Note: Where available, the PDF/Word icon below is provided to view the complete and fully formatted document
Disclaimer: The Parliamentary Library does not warrant or accept liability for the accuracy or usefulness of the transcripts. These are copied directly from the broadcaster's website.
Reserve Bank board meets amid AIG angst -

View in ParlViewView other Segments

Reporter: Stephen Long

ELEANOR HALL: Economics correspondent Stephen Long joins me now in The World Today studio to
discuss the implications of AIG's huge losses and the challenges facing the Reserve Bank as its
board meets today to deliberate on Australian interest rates.

Stephen, AIG was given a lifeline by the US Government last year - how has it managed to end up in
this position now?

STEPHEN LONG: Well, Eleanor as with all of the bailouts that we have seen so far, even the huge
amounts of money thrown in by the Government didn't go anywhere towards matching the enormous
losses and write-downs.

Basically AIG was a house of cards and it has collapsed. The problem is it did something that an
insurance company should never do and that was get into trading, speculative trading of fancy
financial products, financial derivatives and other similar contracts.

The other thing it did very unwisely is it acted as an insurer through the credit default swaps
markets for these collatorised debt obligations and other fancy products that the Wall Street banks
invented that were backed by subprime mortgages and dodgy debt.

ELEANOR HALL: We haven't seen the end of the CDO situation yet, have we?

STEPHEN LONG: Oh, no, no. The losses are still mounting and that is the problem and there is
similar issues with a lot of insurance companies it must be said. Not to the same degree of
problems that we are seeing with AIG.

But Swiss Reid which is the world's largest reinsurer, that is an insurer of insurers, has posted a
loss equivalent to about $AU2.3-billion in the last quarter and it has had to have a huge bailout
from Warren Buffett the rich investor. And there are big concerns about this insurance and
reinsurance market and that it could be the next leg down in the credit crisis.

ELEANOR HALL: So what would happen if AIG or other reinsurance companies were to fail?

STEPHEN LONG: Well, it would make the collapse of Lehman Brothers last year, which sent the world
into a tailspin, look like a picnic. Basically AIG is so strategically important that it would
bring down the entire financial system were it to fail.

That is because it is a counterparty through those insurance contracts to a whole lot of products
and asses that the banks have; and so if that insurance wasn't there the losses in the banking
system would be just enormous and it would just bring down the entire financial system.

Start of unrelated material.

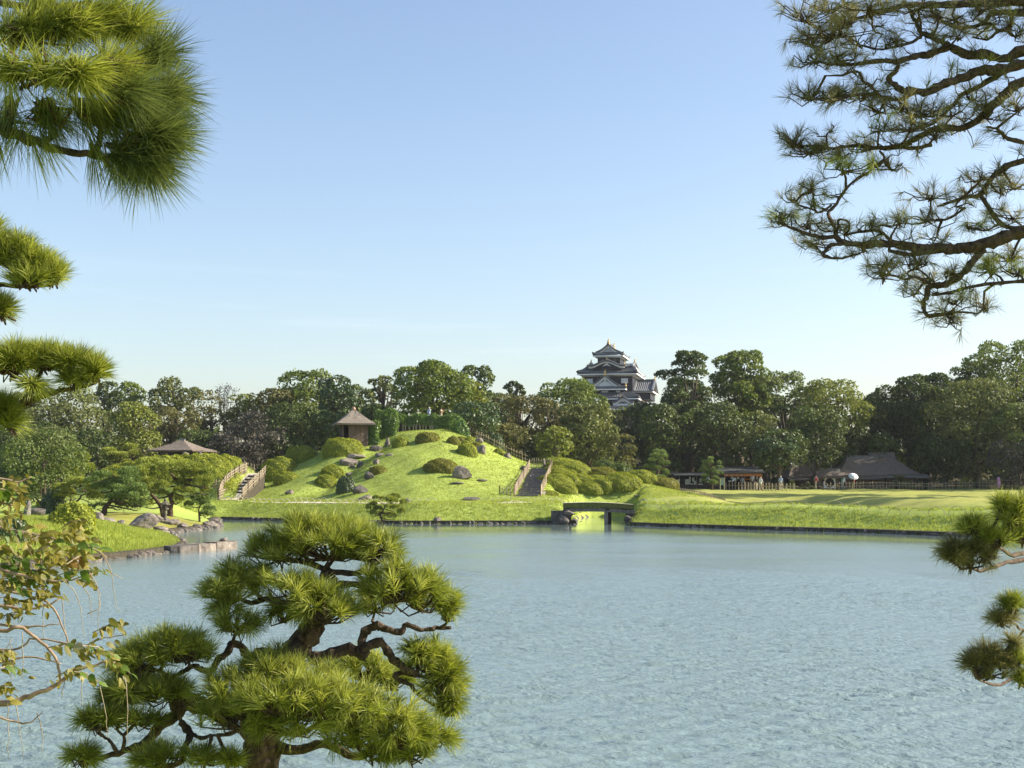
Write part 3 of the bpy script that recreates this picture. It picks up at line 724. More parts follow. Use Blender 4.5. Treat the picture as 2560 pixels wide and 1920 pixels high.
# ------------------------------------------------------------------ the wood round the garden
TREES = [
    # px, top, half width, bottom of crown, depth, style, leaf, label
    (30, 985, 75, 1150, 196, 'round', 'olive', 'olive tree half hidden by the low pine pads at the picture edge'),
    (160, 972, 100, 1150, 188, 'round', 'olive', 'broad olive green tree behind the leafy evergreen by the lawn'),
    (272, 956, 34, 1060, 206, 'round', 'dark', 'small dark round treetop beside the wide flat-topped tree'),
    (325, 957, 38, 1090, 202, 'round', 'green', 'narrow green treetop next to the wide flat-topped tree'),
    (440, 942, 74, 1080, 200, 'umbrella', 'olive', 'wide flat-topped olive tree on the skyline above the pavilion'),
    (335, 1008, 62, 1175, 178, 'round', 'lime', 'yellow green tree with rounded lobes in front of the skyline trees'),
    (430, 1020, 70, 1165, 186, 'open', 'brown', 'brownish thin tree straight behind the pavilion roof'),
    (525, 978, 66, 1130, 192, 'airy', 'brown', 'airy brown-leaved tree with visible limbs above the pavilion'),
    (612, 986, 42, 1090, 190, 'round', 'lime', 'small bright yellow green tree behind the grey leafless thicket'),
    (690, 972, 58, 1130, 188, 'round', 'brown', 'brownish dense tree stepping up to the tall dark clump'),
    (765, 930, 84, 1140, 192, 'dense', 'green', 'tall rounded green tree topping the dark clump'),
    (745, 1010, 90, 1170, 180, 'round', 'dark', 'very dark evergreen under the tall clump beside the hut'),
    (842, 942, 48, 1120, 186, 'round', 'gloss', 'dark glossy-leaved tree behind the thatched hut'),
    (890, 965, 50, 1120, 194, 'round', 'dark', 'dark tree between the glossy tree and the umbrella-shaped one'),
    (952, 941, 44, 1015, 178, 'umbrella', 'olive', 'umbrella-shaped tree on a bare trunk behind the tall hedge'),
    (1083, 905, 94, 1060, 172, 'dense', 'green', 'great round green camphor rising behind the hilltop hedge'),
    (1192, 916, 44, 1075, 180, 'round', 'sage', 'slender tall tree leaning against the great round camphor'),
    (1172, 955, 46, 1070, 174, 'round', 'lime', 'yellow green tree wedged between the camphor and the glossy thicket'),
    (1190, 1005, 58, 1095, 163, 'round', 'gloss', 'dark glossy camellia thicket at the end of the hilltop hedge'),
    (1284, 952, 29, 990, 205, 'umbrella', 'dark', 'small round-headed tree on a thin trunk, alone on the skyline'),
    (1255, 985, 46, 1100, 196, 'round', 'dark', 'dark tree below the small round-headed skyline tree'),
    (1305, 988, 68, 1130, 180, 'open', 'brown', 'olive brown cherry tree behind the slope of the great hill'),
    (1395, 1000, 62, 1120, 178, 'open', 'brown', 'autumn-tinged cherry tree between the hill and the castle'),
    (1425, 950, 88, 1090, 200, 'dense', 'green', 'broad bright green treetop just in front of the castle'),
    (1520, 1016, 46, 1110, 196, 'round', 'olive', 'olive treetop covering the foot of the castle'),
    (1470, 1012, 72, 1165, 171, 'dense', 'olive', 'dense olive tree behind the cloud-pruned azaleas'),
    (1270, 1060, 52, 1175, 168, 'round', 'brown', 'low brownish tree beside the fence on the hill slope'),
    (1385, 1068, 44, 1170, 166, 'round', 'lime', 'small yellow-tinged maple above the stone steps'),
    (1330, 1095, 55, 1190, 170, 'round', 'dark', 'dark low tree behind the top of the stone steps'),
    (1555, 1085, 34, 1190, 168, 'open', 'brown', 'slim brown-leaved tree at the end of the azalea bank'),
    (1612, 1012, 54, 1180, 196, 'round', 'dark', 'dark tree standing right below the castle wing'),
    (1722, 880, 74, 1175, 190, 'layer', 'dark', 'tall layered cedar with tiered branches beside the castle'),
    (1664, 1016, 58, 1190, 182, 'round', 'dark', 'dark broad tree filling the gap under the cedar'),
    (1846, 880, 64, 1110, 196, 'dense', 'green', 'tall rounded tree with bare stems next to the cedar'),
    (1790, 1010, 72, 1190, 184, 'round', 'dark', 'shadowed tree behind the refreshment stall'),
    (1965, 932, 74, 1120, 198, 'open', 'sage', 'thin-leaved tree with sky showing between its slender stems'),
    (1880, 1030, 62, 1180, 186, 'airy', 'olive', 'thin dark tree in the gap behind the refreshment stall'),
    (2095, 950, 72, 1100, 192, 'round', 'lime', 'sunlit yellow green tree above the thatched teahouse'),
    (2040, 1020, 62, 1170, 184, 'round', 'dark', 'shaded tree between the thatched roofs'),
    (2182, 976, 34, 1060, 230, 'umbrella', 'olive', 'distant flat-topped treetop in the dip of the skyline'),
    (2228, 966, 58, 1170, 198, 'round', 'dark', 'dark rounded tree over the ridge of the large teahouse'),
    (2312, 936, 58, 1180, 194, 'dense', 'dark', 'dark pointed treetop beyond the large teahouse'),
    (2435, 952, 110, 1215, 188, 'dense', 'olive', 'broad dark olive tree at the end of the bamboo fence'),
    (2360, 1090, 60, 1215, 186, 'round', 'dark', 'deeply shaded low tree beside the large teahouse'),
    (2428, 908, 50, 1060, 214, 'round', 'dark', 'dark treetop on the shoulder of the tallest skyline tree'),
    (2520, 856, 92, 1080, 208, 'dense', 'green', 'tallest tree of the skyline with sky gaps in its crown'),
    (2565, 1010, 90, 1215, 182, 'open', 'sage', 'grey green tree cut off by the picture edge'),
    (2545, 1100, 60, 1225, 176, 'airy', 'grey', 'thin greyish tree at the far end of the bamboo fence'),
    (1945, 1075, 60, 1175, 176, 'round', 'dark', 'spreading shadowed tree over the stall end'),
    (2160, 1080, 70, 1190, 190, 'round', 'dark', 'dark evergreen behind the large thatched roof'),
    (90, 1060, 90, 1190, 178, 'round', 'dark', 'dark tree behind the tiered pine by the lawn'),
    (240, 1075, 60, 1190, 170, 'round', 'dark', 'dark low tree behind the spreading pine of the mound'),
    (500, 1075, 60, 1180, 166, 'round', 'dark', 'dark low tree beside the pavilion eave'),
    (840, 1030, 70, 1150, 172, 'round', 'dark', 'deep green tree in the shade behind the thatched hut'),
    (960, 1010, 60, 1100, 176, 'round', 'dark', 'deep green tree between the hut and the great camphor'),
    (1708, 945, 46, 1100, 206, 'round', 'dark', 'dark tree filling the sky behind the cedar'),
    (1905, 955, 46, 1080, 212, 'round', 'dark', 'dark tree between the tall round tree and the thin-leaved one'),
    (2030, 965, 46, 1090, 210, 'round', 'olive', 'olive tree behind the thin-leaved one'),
    (2270, 965, 50, 1090, 212, 'round', 'olive', 'olive treetop between the two dark teahouse trees'),
    (2370, 960, 44, 1090, 212, 'round', 'dark', 'dark treetop next to the pointed one'),
]
for i, t in enumerate(TREES):
    tree(*t, seed=100 + i, group='trees of the wood round the garden')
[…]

Beyond that there is a real economy effect as well because it is a major reinsurer and insurer so
if it was to fold, ships wouldn't sail, planes wouldn't fly, houses wouldn't be built, companies
wouldn't operate because they couldn't get the insurance or their insurers couldn't get backing.

And so that is why it is absolutely important and that is why the US Government really has
signalled from very, very early on in the AIG debacle that it would do anything within its power to
avoid this company failing.

ELEANOR HALL: Although that doesn't seem in any way to have reassured stock markets.

STEPHEN LONG: Well, as I said the problem is that there are just new risks emerging all the time in
these interconnected financial markets and people are seeing the link now between insurance
companies and the financial markets and it is just part of this tangled web, this terrible mess.

So yes, and HSBC shouldn't be underestimated either - a major world bank in serious trouble.

ELEANOR HALL: The board of the Reserve Bank met this morning to decide whether or not to cut
interest rates in Australia again. There seemed earlier in the week to be a wide range of views
among economists about what the bank should do, but what impact will this news about AIG have?

STEPHEN LONG: The news about AIG will have a material impact and it materially increases the
likelihood that the Reserve Bank will cut rates.

Now it is pretty clear from what Reserve Bank officials have said in their public statements and
commentary over the past few weeks that they wanted to pause. They wanted, if they at all could, to
take a break and see what impact the four percentage points of rate cuts they have already
delivered and the fiscal stimulus would have.

But each time they go into a meeting thinking we will pause or we will just cut by a little bit,
there is more bad news it seems before each meeting, and it should be borne in mind that before
many of the meetings they have had recently, they have gone in with a recommendation from staff for
a small cut and increased it.

This time they may have gone in with a recommendation for a small or zero cut. We'll see what
happens this afternoon.

ELEANOR HALL: Stephen Long, our economics correspondent. Thank you.